Power Couples of the World Rejoice!

Many educated women choose not to "Lean In" and instead engage in some home production with their delightful kids.  Do the kids benefit from this extra investment?  Or, are these moms just engaging in another form of consumption?  A recent paper using data from Denmark concludes that working women should feel no guilt about getting out of the house.
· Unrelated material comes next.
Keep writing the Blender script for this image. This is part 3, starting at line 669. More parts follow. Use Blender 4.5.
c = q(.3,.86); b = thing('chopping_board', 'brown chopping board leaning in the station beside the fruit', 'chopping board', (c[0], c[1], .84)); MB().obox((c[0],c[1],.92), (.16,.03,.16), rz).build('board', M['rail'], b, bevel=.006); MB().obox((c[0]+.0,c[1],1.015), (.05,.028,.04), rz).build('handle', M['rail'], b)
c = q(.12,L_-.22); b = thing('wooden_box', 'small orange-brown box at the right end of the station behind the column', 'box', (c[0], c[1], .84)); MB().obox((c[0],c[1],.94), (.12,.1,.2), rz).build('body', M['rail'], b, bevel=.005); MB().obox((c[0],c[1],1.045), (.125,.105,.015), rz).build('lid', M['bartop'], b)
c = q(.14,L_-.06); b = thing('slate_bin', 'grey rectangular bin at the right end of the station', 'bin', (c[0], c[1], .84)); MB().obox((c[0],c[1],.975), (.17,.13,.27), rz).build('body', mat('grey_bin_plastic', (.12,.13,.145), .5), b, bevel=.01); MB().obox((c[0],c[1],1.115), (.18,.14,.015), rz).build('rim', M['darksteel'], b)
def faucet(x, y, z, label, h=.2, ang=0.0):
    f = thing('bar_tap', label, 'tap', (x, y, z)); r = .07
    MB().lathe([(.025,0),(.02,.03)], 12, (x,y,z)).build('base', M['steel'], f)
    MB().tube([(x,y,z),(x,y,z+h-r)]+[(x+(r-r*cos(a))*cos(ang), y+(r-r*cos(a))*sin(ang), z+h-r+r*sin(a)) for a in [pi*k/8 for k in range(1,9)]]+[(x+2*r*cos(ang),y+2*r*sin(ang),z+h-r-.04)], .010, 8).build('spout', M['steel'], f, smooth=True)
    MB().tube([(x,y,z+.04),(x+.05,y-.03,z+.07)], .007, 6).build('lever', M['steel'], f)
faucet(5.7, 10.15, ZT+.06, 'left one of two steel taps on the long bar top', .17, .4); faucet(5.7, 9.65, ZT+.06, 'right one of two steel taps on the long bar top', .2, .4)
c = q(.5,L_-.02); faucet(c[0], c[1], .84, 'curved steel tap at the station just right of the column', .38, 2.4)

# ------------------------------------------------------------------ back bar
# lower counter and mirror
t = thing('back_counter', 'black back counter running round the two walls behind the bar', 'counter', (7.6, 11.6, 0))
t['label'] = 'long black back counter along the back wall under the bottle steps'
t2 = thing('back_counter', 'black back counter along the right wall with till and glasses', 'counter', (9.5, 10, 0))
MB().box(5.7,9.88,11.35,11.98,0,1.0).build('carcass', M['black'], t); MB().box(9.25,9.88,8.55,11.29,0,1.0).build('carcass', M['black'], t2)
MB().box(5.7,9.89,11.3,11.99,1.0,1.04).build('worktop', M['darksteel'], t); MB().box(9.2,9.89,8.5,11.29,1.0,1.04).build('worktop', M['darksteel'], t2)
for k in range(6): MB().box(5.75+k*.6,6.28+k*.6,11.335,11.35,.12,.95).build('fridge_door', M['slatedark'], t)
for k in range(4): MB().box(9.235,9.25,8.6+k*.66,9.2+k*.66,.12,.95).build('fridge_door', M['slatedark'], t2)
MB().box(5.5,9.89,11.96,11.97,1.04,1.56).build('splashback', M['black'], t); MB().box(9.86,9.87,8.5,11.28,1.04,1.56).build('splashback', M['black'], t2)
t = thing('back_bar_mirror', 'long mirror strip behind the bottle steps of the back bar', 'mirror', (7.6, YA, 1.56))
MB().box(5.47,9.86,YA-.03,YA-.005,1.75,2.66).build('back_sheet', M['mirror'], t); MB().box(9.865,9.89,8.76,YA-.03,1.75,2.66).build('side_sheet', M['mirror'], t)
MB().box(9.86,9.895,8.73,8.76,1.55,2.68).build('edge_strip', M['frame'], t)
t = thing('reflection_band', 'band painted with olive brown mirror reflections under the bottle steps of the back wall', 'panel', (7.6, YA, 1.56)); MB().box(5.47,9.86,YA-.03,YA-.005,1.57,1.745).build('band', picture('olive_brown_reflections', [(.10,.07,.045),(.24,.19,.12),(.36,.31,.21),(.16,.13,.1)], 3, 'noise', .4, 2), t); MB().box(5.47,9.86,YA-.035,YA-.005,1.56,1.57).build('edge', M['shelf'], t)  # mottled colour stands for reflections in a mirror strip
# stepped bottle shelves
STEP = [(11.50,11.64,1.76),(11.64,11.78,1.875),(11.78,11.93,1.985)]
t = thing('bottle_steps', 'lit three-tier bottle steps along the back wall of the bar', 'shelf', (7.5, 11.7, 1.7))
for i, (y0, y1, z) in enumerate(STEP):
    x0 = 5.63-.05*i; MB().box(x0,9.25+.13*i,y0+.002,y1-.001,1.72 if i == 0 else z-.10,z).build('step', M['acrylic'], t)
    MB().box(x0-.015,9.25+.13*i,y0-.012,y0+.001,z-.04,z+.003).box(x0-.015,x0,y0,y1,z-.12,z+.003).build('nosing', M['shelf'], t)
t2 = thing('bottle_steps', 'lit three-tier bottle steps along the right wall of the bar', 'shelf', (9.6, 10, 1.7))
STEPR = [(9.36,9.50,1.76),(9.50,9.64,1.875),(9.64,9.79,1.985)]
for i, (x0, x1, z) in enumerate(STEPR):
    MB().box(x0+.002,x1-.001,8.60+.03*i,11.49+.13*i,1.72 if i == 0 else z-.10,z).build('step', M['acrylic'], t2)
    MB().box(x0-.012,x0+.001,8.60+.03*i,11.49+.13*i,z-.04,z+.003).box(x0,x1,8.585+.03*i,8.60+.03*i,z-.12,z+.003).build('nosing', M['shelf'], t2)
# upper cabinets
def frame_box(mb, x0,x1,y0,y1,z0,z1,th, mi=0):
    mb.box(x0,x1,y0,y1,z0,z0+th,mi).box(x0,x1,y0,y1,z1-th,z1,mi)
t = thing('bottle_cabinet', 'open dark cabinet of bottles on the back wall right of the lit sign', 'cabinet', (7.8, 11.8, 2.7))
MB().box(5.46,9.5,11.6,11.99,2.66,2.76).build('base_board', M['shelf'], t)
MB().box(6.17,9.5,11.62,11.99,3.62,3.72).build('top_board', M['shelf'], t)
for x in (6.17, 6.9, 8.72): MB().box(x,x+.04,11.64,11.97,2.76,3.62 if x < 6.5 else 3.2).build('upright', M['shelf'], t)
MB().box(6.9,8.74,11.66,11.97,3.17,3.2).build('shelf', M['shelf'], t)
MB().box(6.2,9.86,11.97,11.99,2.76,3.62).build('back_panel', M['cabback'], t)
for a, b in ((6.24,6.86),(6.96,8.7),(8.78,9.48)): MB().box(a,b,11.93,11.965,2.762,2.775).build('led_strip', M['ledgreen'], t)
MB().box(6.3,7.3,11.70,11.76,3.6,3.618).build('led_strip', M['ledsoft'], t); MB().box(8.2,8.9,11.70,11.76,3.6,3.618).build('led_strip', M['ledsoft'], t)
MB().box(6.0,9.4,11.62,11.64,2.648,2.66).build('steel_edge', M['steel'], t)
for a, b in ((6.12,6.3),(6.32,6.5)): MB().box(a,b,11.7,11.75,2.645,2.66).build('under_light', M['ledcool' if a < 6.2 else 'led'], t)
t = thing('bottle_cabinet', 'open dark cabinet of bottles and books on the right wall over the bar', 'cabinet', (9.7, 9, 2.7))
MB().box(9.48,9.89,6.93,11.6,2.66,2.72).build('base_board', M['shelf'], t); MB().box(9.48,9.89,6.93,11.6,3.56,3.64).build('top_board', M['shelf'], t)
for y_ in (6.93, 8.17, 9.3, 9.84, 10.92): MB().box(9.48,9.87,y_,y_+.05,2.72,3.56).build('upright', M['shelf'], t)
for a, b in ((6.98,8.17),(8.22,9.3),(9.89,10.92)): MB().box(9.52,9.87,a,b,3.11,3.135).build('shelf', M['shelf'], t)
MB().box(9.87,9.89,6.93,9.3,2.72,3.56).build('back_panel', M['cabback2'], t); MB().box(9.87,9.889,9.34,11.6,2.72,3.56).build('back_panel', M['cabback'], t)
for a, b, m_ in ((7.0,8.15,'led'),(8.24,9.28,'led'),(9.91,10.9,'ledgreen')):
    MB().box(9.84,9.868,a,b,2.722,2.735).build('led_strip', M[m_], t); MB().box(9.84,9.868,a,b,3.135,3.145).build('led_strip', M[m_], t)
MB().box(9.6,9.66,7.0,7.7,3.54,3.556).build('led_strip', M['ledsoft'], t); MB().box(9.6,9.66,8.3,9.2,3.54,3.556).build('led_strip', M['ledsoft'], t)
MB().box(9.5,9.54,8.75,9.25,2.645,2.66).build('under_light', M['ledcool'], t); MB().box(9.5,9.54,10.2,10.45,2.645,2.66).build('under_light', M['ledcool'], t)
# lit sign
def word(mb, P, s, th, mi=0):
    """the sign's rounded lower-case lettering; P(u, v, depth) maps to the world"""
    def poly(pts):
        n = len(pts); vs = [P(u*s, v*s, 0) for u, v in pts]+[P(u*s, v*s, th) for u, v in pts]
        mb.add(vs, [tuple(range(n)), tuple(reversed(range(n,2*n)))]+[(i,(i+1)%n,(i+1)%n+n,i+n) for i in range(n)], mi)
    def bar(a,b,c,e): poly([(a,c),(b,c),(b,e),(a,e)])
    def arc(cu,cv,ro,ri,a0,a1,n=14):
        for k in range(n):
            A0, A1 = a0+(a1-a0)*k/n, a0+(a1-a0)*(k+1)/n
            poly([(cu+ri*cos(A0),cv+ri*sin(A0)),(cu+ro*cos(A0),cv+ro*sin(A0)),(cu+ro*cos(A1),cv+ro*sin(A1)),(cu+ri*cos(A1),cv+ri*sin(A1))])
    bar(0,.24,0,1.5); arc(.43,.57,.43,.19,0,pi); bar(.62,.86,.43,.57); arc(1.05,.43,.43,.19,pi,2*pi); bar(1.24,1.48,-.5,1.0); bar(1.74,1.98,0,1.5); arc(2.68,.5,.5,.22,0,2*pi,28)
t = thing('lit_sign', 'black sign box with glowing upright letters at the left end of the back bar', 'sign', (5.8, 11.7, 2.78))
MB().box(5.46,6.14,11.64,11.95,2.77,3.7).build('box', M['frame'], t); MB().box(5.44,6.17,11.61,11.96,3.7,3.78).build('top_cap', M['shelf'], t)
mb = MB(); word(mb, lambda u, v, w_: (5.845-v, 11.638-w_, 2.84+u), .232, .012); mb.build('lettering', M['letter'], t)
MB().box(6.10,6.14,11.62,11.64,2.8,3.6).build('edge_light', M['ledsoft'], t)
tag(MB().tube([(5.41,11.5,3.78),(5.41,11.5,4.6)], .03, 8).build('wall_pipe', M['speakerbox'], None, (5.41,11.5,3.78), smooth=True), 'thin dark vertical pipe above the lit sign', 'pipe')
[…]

The Effect of Maternal Employment on Children's Academic Performance

Rachel Dunifon, Anne Toft Hansen, Sean Nicholson, Lisbeth Palmhøj Nielsen

NBER Working Paper No. 19364
Issued in August 2013
NBER Program(s):   ED   LS
Using a Danish data set that follows 135,000 Danish children from birth through 9th grade, we examine the effect of maternal employment during a child’s first three and first 15 years on that child’s grade point average in 9th grade. We address the endogeneity of employment by including a rich set of household control variables, instrumenting for employment with the gender- and education-specific local unemployment rate, and by including maternal fixed effects. We find that maternal employment has a positive effect on children’s academic performance in all specifications, particularly when women work part-time. This is in contrast with the larger literature on maternal employment, much of which takes place in other contexts, and which finds no or a small negative effect of maternal employment on children’s cognitive development and academic performance.